Renewables trading could save EU €17 billion a year – Eurelectric

www.environmental-finance.com/
London, 5 March:

Allowing EU member states full flexibility to meet their renewable energy targets by trading certificates could save €17 billion ($21 billion) a year by 2020, according to a study commissioned by electricity industry association Eurelectric. But, without any trading, at least six member states will struggle to meet their targets.

In December 2008, the EU signed off on targets to source 20% of energy supplies from renewable sources by 2020. According to Eurelectric, renewable electricity generation will need to reach 30-35% by 2020, if the target is to be reached. The burden for meeting this target is shared out across the member states and governments can use co-operation mechanisms, for example carrying out joint projects, to meet the targets.
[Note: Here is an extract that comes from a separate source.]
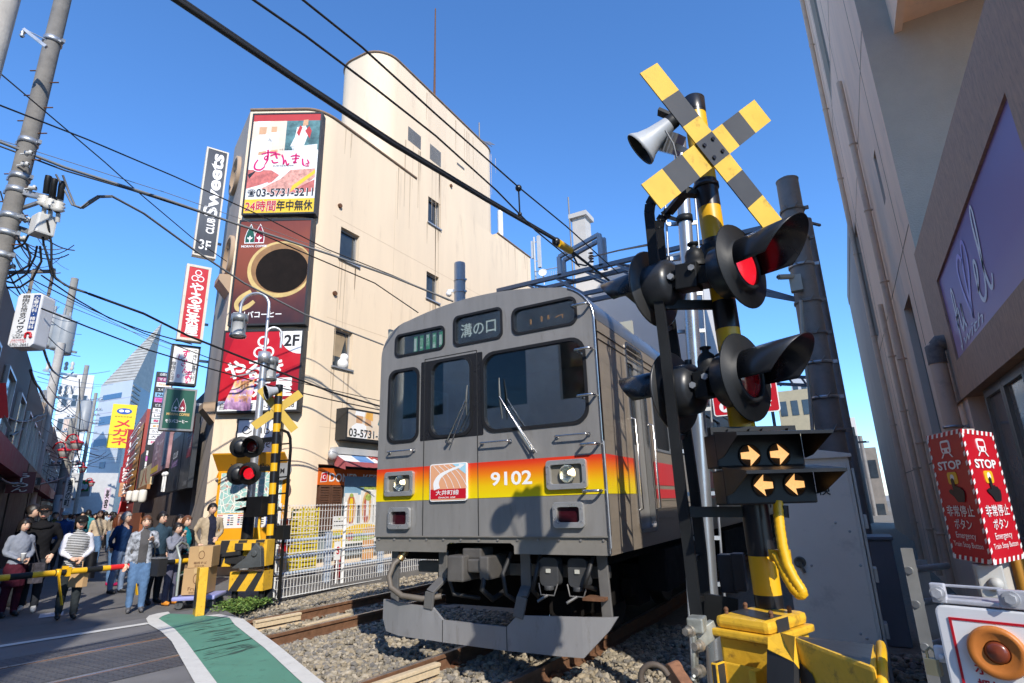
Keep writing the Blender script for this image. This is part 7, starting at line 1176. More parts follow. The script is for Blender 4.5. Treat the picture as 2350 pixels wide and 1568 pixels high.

However, the ability to trade between countries is limited. But reaching EU RES Southern Cross Targets in an Efficient Manner - Benefits of Trade, carried out for Eurelectric by the consultancy Poeyry, says that savings of €17 billion a year by 2020 would be possible, compared to the effort required for each member state to meet its own target.

Allowing member states to meet 20% of their targets through trade, with 80% through domestic action, would cut costs by €14 billion a year, but some countries will still struggle to meet their targets, the report says. But if no trading is allowed, six countries will face very high costs, of more than €500 per MW hour (MWh) to meet their targets, compared to costs under €200/MWh for the other member states.

Romania, Belgium and the Netherlands would face costs of more than €1,000/MWh if they are forced to meet their targets domestically, as they would be forced to install more expensive technologies, such as solar photovoltaics (PV). According to Poeyry, if member states rely on domestic action alone, they will need to produce 12.1 terrawatt hours (TWh) of electricity from solar PV, 2.9TWh from solar thermal, 3.6TWh from tidal stream technologies and 1.4TWh from wave power.

In a partial trading scenario, these figures would be greatly reduced and, if full trading was instituted, member states would be able to avoid adopting them entirely. The report also says that meeting the 20% renewables target will put a "significant downward pressure" on carbon prices within the EU emissions trading scheme, as the electricity generation portfolio shifts away from fossil fuelled generation.

The EU has set a target to cut greenhouse gas emissions by 20% from 1990 levels by 2020, but has said it will increase its target to 30% if an ambitious global climate change deal is signed. Poeyry calculates that meeting the renewable energy target will effectively cut prices for EU allowances by €8/tonne in the 20% scenario, or €10-11/t if the 30% target is adopted.